Simulation technology for testing earthquake-compatible design of installed equipment

Header image Earthquake Safety Press

Earthquakes are comparatively rare in Europe and Germany. Nevertheless, component manufacturers for transformer substations, control systems and even battery systems must provide proof according to IEEE 693. According to the standard, qualification can also be achieved through simulations. In addition to saving time and money, appropriate simulation calculations offer additional advantages.

The IEEE 693 standard is an earthquake standard for earthquake-compatible design, especially of installed equipment in substations. Static acceleration tests and shaking tables are used to test components for their safety in earthquake situations. This is important to minimise hazards in case of detaching parts in the event of an earthquake.

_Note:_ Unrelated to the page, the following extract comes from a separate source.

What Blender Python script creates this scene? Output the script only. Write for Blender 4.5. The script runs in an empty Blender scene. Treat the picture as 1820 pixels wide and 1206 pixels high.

This standard is increasingly being used in other industrial sectors. Here, a physical test to qualify the products according to IEEE 693 is no longer necessary. Within the scope of engineering calculations by means of simulation, the same loads can be calculated for quasi-static accelerations, up to the standardised IEEE 693 Required Response Spectrum (RSS) method, as are applied in the shaking tests on the shaking table. 

The advantage of the numerical calculations is not only the time and cost reduction, as time-consuming preparations and cost-intensive material consumption are avoided. Rather, it is also about making possible critical factors visible. During the real test, for example, it must be determined what the possible reasons are for the failure of the parts. This is not always obvious. Numerical calculations, on the other hand, show even the smallest points of failure or make factors visible that might not show up through pure observation. 

"The great advantage of the simulation model is that we can optimise and test the design of the parts "on site". This means that often cost-intensive development phases can be very specifically reduced in advance," says Dipl.-Ing. (TU) Stefan Merkle, Managing Director of Merkle & Partner GbR.